A noter que le penseur égyptien altermondialiste Samir Amine qui devait faire partie des intervenants à ce débat, selon le programme des manifestations élaboré par la foire, s’est absenté. Il n’a pas pu faire le déplacement en Tunisie pour des raisons de santé, a indiqué le service communication de la foire internationale du livre de Tunis qui se tient du 24 mars au 2 avril 2017.

Une délégation du FMI attendue cette semaine à Tunis

"Une délégation du FMI est attendue, fin mars à Tunis, pour discuter du processus de mise en œuvre des réformes", a annoncé la ministre des Finances, Lamia Zribi, l’agence TAP.

En attendant le déblocage de la deuxième et troisième tranche du prêt (estimées à 700 millions de dollars) lors de cette visite, le Fonds monétaire international a validé en mai 2016, l’octroi d’un crédit de 2,9 milliards de dollars à la Tunisie.

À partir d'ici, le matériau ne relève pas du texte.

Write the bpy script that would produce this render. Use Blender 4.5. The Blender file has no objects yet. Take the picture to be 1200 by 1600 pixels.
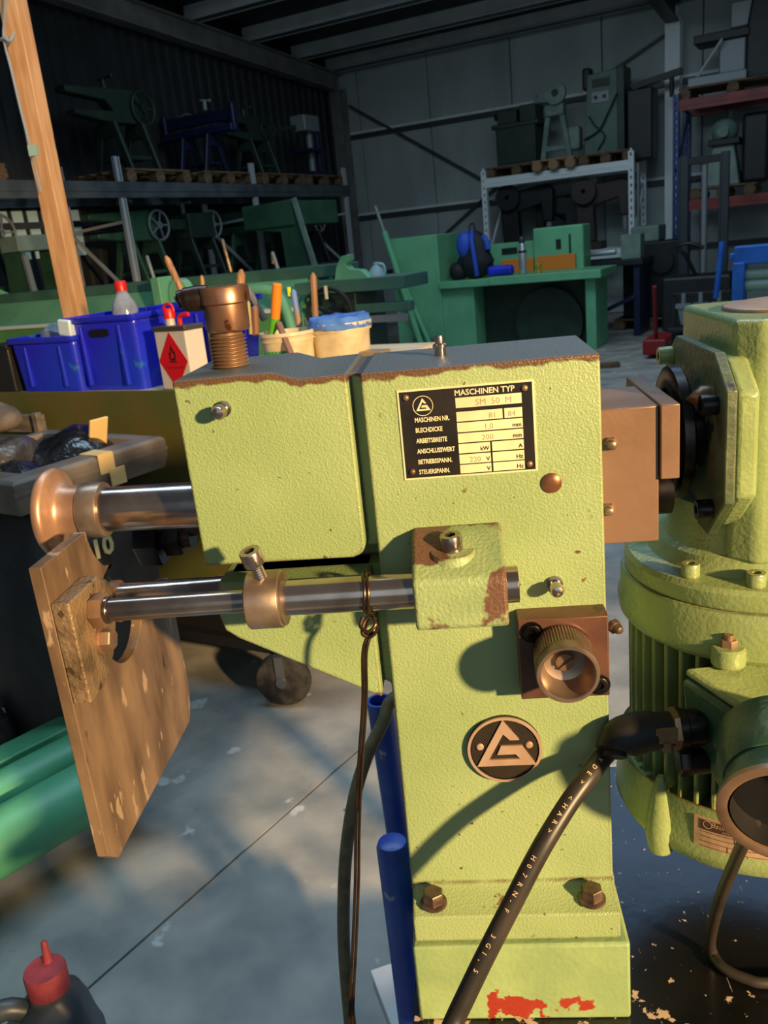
import bpy, bmesh, math, random
from mathutils import Vector, Matrix
random.seed(7)
C = bpy.context.scene.collection
SC = bpy.context.scene
R = math.radians

# ------------------------------------------------------------------ camera
FPX = 1330.0
CAMZ = 1.42
yaw, pitch, roll = R(6.0), R(17.5), R(5.85)
cf = Vector((-math.sin(yaw)*math.cos(pitch), math.cos(yaw)*math.cos(pitch), -math.sin(pitch)))
cr0 = cf.cross(Vector((0, 0, 1))).normalized()
cu0 = cr0.cross(cf)
cr = cr0*math.cos(roll) - cu0*math.sin(roll)
cu = cr0*math.sin(roll) + cu0*math.cos(roll)
cam = bpy.data.cameras.new('camera')
camo = bpy.data.objects.new('camera', cam)
C.objects.link(camo)
m3 = Matrix((cr, cu, -cf)).transposed()
camo.matrix_world = Matrix.Translation((0, 0, CAMZ)) @ m3.to_4x4()
cam.sensor_fit = 'VERTICAL'
cam.sensor_height = 36.0
cam.lens = FPX/1600*36
cam.clip_start = 0.02
cam.clip_end = 100
cam.dof.use_dof = True
cam.dof.focus_distance = 0.68
cam.dof.aperture_fstop = 20.0
SC.camera = camo

# ------------------------------------------------------------------ world, lamps, exposure
W = bpy.data.worlds.new('world')
SC.world = W
W.use_nodes = True
bgn = W.node_tree.nodes['Background']
bgn.inputs[0].default_value = (0.62, 0.80, 1.0, 1)
bgn.inputs[1].default_value = 0.10

def aim(o, target):
    d = Vector(target) - o.location
    o.rotation_euler = d.to_track_quat('-Z', 'Y').to_euler()

def lamp(name, kind, loc, target, energy, color, **kw):
    l = bpy.data.lights.new(name, kind)
    l.energy = energy
    l.color = color
    for k, v in kw.items():
        setattr(l, k, v)
    o = bpy.data.objects.new(name, l)
    C.objects.link(o)
    o.location = loc
    aim(o, target)
    return o

lamp('warm_work_lamp', 'SPOT', (3.25, -2.75, 2.35), (-0.25, 1.05, 1.0), 2750, (1.0, 0.66, 0.31),
     spot_size=R(40), spot_blend=0.35, shadow_soft_size=0.12)
lamp('door_daylight', 'AREA', (0.5, -3.6, 2.6), (-1.2, 4.0, 0.8), 24, (0.66, 0.86, 1.0),
     shape='RECTANGLE', size=4.0, size_y=3.0)
lamp('roof_light_near', 'AREA', (-0.1, 2.3, 4.4), (-0.1, 2.0, 0.0), 100, (0.56, 0.79, 1.0),
     shape='RECTANGLE', size=4.4, size_y=0.8)
lamp('added_sheen_fill', 'AREA', (1.1, 5.7, 4.5), (1.0, 5.4, 0.0), 45, (0.34, 0.60, 1.0),
     shape='RECTANGLE', size=3.2, size_y=1.8)  # added blue fill overhead, there to put a sheen on the tabletop
lamp('added_rear_fill', 'AREA', (0.3, 8.0, 4.5), (0.9, 9.6, 0.0), 95, (0.70, 0.88, 1.0),
     shape='RECTANGLE', size=4.0, size_y=1.2)  # added fill from an unseen source, brightens the rear wall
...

La Tunisie a jusque-là obtenu 320 millions de dollars à titre de première tranche, alors que le reste du montant sera versé en plusieurs tranches en fonction de l’avancement de l’exécution du programme de réforme économique défini.

La Tunisie face aux défis

D'après un communiqué publié par le FMI en février 2017, l’économie tunisienne continue de faire preuve de résilience dans une conjoncture nationale et internationale difficile. Le taux de croissance devrait rebondir à 2,5 % en 2017, contre 1,3 % en 2016, impulsé par le regain de confiance suscité par la réussite de la conférence Tunisia 2020 en novembre dernier et par l’adoption de textes de loi essentiels liés au secteur privé.

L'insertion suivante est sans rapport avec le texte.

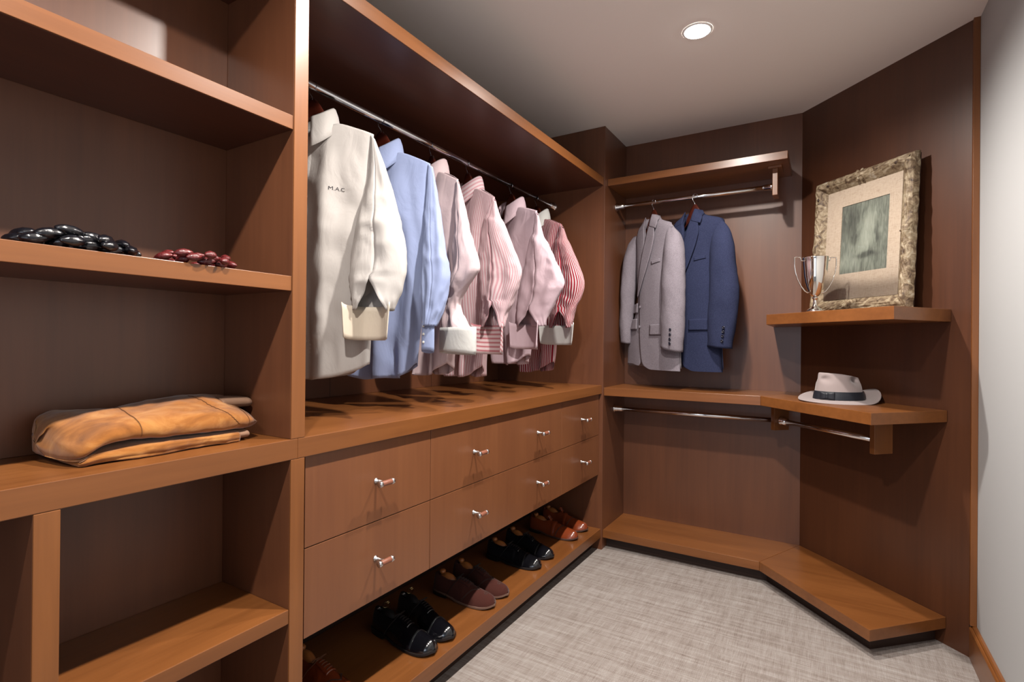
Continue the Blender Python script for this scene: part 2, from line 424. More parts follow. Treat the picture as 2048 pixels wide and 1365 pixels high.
# back of the hanging bay with an upright joint strip
t = empty('bay_back_panel', (-1.83, 1.8, CT), label='brown veneer back panel behind the hanging shirts', cat='panel')
ys = [Y1 + 0.001, 1.52, 2.19, YE - 0.001]
for a, b in zip(ys, ys[1:]): box('veneer_board', XC_ + 0.0005, XC_ + 0.008, a + 0.001, b - 0.001, CT + 0.0005, 2.103, PZ, t, 0.0008)

# drawers
t = empty('drawer_cabinet', (-1.48, 1.85, 0.0), label='wide low wooden drawer cabinet under the worktop with T handles', cat='drawers')
DX = -1.135
box('back_panel', -1.60, -1.585, Y1 + 0.001, YE - 0.001, 0.0, CB - 0.001, KICK, t, 0)
box('carcass', -1.585, DX - 0.022, Y1 + 0.001, YE - 0.001, 0.436, CB - 0.001, KICK, t, 0)
ycol = [Y1 + 0.012, 1.356, 2.357, YE - 0.008]
zrow = [0.4325, 0.6615, CB - 0.001]
k = 0
for r in range(2):
    for c in range(3):
        ya, yb = ycol[c] + 0.0013, ycol[c + 1] - 0.0013
        d = box('drawer', DX - 0.02, DX, ya, yb, zrow[r] + (0.0015 if r else 0), zrow[r + 1] - (0.0012 if r == 0 else 0.002), DZ, t, 0.0008)
        d.location = d.location
        for q in ([0.5] if c != 1 else [0.25, 0.75]):
            yk = ycol[c] + (ycol[c + 1] - ycol[c]) * q; zk = 0.781 if r else 0.5535
            bm = bm_lathe(bmesh.new(), [(0.0085, 0), (0.0085, 0.002), (0.0048, 0.004), (0.0042, 0.03), (0.0055, 0.038)], (DX, yk, zk), 20, 'X')
            for s in (-1, 1):
                bm_lathe(bm, [(0.0086, -0.0045), (0.0092, -0.003), (0.0092, 0.003), (0.0086, 0.0045)], (DX + 0.042, yk + s * 0.0235, zk), 20, 'Y')
            h = link_bm('handle', bm, NICKEL, None, smooth=True); h.parent = d; h['label'] = 'nickel T handle post with end caps'
            g = lathe('handle_grip', [(0.0076, -0.0195), (0.0082, -0.018), (0.0078, 0), (0.0082, 0.018), (0.0076, 0.0195)], (DX + 0.042, yk, zk), LEATHER_GRIP, None, 20, 'Y')
            g.parent = d; g['label'] = 'brown leather-wrapped grip'
            for s in (h, g): s.location = (0, 0, 0)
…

"De redoutables défis macroéconomiques subsistent. La dette publique a continué de s’alourdir, dépassant 60 % du PIB en 2016. Les mesures adoptées par les autorités dans le cadre de la loi de finances de 2017 réduiront le déficit budgétaire global de manière modeste à 5,6 % du PIB, contre une estimation de 6 % en 2016, niveau supérieur à l’objectif visé initialement dans le cadre du MEDC, en raison d’une croissance plus faible et de dérapages de la politique budgétaire."

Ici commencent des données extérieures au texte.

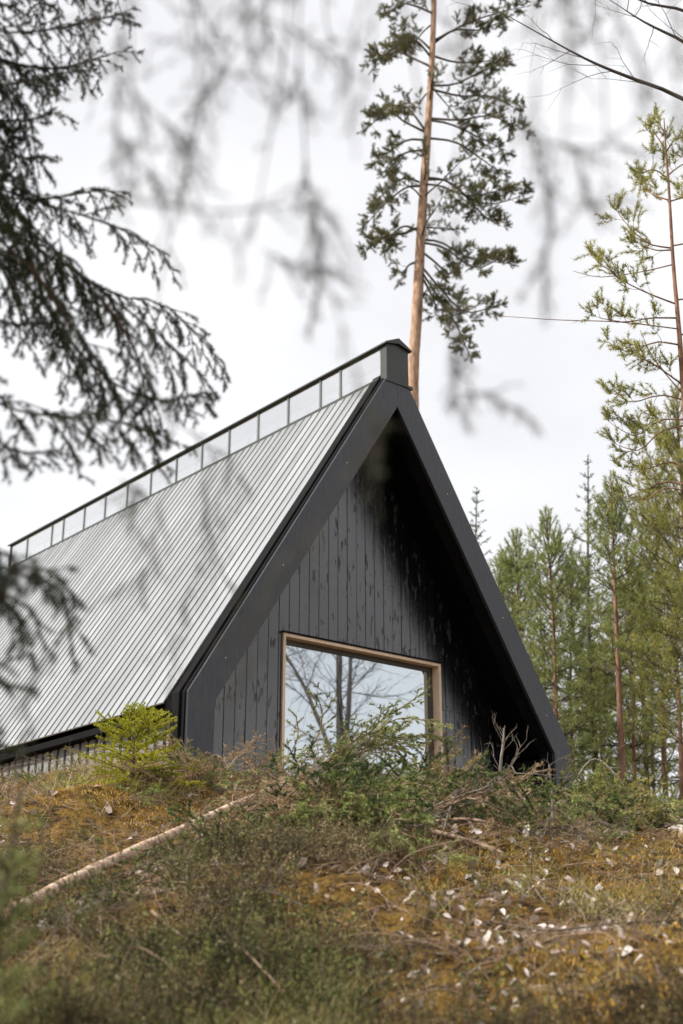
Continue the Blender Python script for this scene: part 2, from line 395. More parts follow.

La masse salariale de la fonction publique en pourcentage du PIB est parmi les plus élevées au monde et le déficit des transactions courantes reste considérable.

Les priorités à entreprendre

Parmi les priorités à court terme évoquées par le FMI figurent "une plus grande mobilisation des recettes fiscales de manière juste et efficiente, la rationalisation de la masse salariale du secteur public afin de dégager une plus grande marge de manœuvre en faveur des investissements publics, et la mise en place du mécanisme d’ajustement des prix des carburants".

Les mesures destinées à assurer la viabilité du système de sécurité sociale représentent une autre priorité importante. "Ces initiatives sont vitales pour faire en sorte que l’économie tunisienne connaisse une croissance plus forte et crée davantage d’emplois et pour veiller à ce que tous les Tunisiens continuent à bénéficier de services de base adéquats," estime le FMI dans son communiqué.